9. How to Stay Compliant with STP in 2026 and Beyond

STP compliance depends on accurate payroll setup, consistent reporting habits, and staying updated with ATO requirements.

And this part evolves. Quietly, but constantly.

Practical Ways to Stay on Track

  • Use ATO-approved STP-enabled software
  • Review payroll categories at least once per year
  • Monitor ATO updates and announcements
  • Work with a BAS agent or tax professional

Now, here’s something that tends to surprise people.

Compliance isn’t usually broken by big mistakes. It slips through small ones repeated over time—slightly wrong categories, delayed submissions, missed updates.

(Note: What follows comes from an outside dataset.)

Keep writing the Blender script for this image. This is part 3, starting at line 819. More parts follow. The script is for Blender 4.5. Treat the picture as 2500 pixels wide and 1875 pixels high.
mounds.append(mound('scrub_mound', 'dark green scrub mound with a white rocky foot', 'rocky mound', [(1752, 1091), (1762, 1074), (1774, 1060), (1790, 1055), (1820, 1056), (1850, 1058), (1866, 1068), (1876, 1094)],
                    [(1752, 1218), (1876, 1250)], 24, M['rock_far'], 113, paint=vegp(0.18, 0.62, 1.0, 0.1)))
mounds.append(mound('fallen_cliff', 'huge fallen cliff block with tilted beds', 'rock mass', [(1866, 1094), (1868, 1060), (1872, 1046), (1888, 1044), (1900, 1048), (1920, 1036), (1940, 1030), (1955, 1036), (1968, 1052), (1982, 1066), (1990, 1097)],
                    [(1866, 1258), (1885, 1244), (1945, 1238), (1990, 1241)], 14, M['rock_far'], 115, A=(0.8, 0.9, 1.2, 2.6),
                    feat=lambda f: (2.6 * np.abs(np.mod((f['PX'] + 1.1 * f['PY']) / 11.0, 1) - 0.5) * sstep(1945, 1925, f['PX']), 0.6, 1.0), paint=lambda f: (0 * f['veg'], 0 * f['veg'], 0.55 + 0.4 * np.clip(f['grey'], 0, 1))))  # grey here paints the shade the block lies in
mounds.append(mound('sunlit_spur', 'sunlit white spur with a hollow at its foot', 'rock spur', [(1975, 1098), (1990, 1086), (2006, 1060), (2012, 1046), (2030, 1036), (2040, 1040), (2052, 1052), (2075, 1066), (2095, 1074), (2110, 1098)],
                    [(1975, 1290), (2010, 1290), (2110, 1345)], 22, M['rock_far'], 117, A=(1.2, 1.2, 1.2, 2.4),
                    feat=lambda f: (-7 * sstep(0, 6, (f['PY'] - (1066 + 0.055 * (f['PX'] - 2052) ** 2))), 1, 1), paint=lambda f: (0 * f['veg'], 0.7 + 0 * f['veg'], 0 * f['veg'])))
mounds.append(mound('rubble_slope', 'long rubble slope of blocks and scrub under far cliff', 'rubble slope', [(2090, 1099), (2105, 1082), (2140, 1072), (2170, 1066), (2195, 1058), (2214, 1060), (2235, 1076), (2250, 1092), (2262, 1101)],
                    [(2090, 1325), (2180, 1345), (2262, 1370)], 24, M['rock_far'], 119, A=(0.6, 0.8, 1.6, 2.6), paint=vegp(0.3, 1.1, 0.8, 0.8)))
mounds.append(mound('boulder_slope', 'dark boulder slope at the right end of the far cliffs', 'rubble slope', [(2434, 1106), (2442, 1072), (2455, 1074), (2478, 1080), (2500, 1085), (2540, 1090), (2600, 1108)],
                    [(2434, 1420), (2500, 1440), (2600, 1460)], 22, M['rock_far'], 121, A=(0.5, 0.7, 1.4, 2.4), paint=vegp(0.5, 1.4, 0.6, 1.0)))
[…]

What Changes Going Forward

  • Increased data sharing between government agencies
  • More detailed reporting requirements
  • Greater reliance on real-time compliance

STP isn’t a one-time adjustment. It’s an ongoing system that expects consistency.

Conclusion

Single Touch Payroll reshapes payroll from a periodic task into a continuous reporting process. That shift feels subtle at first—but over time, it changes how businesses operate at a fundamental level.

You’ll notice it in small ways.

Payroll reviews become more frequent. Errors surface faster. Year-end feels quieter, but only because the work has already been done across the year.

And honestly, that’s where STP lands for most businesses. Not harder. Not easier. Just… different.